### Data extract:
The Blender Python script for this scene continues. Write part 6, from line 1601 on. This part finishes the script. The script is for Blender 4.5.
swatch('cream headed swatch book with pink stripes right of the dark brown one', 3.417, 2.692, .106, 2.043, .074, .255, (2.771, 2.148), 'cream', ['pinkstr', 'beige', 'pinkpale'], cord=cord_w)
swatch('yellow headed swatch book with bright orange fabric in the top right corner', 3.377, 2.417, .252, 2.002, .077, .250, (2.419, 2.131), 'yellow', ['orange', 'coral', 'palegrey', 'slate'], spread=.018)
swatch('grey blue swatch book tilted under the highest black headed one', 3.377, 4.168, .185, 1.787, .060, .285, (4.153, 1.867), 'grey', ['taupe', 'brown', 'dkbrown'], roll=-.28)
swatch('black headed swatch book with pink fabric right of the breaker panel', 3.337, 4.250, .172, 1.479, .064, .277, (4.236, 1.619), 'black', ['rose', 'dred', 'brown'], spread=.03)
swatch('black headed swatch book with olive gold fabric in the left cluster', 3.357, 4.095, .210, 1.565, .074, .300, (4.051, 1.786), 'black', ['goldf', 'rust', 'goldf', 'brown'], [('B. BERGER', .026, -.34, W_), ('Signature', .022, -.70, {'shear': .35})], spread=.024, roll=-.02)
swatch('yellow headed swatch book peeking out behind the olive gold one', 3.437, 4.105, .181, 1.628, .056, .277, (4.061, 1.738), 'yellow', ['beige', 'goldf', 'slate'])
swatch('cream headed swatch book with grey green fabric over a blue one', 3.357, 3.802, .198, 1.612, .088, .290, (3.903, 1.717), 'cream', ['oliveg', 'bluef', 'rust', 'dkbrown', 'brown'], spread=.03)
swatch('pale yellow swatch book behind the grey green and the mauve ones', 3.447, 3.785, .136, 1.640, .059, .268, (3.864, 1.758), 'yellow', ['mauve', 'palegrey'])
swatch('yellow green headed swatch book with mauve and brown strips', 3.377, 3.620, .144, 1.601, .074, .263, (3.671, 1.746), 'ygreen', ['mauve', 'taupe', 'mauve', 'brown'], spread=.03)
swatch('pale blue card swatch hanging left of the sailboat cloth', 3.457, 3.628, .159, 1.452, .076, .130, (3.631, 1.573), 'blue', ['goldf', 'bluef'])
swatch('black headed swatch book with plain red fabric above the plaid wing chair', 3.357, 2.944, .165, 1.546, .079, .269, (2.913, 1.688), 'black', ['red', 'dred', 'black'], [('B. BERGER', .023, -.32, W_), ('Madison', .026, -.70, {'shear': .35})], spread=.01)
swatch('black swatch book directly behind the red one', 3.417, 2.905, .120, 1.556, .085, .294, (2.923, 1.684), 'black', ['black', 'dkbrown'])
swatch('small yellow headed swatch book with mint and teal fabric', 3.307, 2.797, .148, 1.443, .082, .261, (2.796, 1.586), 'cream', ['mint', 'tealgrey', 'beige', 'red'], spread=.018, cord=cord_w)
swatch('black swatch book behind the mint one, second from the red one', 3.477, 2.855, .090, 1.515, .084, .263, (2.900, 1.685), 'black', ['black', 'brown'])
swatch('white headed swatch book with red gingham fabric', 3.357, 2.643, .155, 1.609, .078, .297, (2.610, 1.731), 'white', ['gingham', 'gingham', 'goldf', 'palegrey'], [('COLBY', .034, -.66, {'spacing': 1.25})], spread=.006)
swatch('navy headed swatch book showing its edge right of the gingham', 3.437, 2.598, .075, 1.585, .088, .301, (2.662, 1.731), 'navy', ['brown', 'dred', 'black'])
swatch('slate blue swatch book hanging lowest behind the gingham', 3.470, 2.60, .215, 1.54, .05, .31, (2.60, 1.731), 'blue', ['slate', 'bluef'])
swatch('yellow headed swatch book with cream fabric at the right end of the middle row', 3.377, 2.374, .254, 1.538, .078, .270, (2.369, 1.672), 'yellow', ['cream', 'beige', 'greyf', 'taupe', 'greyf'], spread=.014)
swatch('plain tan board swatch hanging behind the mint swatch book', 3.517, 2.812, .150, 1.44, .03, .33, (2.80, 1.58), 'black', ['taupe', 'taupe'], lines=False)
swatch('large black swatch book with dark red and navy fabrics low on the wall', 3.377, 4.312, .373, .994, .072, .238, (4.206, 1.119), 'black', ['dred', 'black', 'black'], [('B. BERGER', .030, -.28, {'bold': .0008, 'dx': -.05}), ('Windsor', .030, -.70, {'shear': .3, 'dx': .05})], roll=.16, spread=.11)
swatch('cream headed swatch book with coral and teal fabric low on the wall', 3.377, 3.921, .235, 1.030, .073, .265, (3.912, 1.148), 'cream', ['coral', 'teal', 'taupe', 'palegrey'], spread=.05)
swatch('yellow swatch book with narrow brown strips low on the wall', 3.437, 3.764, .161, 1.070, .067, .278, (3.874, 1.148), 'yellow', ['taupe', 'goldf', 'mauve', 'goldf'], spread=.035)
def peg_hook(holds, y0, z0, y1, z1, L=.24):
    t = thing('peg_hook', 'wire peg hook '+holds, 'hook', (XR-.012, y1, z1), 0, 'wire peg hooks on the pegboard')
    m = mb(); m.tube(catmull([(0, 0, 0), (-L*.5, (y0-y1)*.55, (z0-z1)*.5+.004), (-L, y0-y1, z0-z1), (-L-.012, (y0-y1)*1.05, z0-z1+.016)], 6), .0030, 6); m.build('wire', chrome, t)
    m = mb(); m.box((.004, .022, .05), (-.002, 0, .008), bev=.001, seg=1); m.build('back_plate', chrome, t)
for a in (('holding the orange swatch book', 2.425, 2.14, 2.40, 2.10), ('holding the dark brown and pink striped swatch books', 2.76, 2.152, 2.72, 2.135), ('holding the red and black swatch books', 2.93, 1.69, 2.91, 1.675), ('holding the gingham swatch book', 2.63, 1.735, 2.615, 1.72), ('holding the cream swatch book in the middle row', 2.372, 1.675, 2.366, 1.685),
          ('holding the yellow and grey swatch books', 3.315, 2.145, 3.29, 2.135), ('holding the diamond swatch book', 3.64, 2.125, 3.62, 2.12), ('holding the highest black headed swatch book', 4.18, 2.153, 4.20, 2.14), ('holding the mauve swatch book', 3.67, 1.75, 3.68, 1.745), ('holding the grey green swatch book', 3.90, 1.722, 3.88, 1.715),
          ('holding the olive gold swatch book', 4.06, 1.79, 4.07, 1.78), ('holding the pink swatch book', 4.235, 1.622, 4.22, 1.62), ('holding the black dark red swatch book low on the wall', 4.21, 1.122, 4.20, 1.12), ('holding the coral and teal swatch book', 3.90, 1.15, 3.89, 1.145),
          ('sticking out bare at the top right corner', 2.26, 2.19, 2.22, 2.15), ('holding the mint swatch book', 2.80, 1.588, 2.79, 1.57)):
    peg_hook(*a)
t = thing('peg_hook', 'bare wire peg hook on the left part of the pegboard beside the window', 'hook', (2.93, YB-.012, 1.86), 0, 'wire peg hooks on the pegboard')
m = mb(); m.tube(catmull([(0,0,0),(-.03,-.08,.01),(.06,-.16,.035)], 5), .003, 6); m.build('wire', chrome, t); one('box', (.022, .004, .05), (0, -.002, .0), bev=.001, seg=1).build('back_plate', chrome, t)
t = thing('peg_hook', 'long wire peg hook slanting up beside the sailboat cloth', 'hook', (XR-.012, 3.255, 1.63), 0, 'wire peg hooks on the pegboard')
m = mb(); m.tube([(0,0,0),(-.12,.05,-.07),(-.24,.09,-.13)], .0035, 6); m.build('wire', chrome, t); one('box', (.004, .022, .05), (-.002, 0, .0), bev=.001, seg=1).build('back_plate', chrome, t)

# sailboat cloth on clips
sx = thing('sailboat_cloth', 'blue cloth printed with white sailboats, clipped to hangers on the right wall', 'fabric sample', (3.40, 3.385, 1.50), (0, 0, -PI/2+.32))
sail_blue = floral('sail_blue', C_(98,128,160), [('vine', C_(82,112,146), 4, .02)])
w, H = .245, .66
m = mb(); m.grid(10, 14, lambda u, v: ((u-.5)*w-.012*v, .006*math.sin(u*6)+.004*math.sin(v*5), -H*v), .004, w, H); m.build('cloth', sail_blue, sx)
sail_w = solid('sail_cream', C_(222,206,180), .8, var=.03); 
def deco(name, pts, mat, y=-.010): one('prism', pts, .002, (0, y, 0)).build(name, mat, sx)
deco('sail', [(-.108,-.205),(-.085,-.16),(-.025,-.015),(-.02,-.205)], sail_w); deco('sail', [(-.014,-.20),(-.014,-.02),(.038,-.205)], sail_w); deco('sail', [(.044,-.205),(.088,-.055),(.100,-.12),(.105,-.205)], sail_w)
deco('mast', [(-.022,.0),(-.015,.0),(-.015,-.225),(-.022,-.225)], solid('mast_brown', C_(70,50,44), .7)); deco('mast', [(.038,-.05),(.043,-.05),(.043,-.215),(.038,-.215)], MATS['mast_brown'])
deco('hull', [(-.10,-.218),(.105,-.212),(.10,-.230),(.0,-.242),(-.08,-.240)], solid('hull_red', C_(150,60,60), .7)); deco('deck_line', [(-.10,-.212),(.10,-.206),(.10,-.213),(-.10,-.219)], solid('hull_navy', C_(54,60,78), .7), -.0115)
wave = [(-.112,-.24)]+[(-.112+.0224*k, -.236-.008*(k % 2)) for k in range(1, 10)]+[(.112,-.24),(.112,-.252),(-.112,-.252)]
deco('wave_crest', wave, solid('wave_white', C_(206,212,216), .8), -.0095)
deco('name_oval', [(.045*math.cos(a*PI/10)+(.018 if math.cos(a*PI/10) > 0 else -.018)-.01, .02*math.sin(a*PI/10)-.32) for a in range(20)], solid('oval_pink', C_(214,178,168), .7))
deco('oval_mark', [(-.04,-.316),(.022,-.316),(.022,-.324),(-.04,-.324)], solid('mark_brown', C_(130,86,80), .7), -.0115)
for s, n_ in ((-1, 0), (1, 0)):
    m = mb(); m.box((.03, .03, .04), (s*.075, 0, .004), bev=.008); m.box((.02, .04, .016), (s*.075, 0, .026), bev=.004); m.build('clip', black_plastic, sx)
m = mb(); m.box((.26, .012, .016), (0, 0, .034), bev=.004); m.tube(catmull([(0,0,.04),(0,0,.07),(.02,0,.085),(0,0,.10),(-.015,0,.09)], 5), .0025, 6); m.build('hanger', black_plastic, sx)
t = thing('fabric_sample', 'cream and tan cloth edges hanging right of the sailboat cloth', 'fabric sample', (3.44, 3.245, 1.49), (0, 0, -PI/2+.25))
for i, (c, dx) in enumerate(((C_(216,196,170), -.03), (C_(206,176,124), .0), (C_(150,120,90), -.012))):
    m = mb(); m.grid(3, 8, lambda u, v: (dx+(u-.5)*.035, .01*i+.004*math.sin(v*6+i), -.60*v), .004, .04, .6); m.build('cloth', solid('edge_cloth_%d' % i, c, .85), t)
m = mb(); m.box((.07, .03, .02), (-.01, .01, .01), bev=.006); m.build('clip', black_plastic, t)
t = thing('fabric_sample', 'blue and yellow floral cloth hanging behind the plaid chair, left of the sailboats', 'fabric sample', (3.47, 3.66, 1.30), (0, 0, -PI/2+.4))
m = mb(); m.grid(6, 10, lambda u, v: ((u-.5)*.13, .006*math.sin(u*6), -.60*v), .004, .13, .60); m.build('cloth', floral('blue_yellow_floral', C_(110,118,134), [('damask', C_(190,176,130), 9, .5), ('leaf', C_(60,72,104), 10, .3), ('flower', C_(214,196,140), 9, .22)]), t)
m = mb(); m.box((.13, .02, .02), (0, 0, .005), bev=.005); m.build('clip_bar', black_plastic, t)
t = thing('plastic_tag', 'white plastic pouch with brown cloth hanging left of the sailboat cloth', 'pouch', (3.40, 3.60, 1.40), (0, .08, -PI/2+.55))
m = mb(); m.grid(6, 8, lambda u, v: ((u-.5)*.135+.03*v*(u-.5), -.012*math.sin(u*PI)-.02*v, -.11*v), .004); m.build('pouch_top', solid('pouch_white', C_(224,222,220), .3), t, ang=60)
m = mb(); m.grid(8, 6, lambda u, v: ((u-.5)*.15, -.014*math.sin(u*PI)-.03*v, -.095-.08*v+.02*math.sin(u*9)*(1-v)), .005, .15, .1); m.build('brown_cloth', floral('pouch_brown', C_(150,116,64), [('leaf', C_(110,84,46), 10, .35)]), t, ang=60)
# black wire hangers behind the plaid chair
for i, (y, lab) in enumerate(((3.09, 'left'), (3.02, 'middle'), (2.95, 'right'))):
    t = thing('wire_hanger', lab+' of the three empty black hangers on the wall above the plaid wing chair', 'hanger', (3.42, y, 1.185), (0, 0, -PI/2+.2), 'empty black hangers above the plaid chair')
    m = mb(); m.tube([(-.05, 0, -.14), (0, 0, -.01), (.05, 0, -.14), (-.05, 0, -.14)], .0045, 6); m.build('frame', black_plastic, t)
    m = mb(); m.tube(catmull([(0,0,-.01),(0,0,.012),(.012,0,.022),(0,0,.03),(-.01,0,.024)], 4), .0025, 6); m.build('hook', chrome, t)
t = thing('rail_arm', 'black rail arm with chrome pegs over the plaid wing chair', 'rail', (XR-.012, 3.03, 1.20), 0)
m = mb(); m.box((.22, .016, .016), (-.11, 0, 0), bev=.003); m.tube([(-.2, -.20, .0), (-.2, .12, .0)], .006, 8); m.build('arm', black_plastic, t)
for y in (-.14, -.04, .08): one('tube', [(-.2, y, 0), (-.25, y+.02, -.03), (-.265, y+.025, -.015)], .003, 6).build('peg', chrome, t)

### Request:
Identify every line above with the string "part" in it. Copy those lines.

### Output:
The Blender Python script for this scene continues. Write part 6, from line 1601 on. This part finishes the script. The script is for Blender 4.5.
t = thing('peg_hook', 'bare wire peg hook on the left part of the pegboard beside the window', 'hook', (2.93, YB-.012, 1.86), 0, 'wire peg hooks on the pegboard')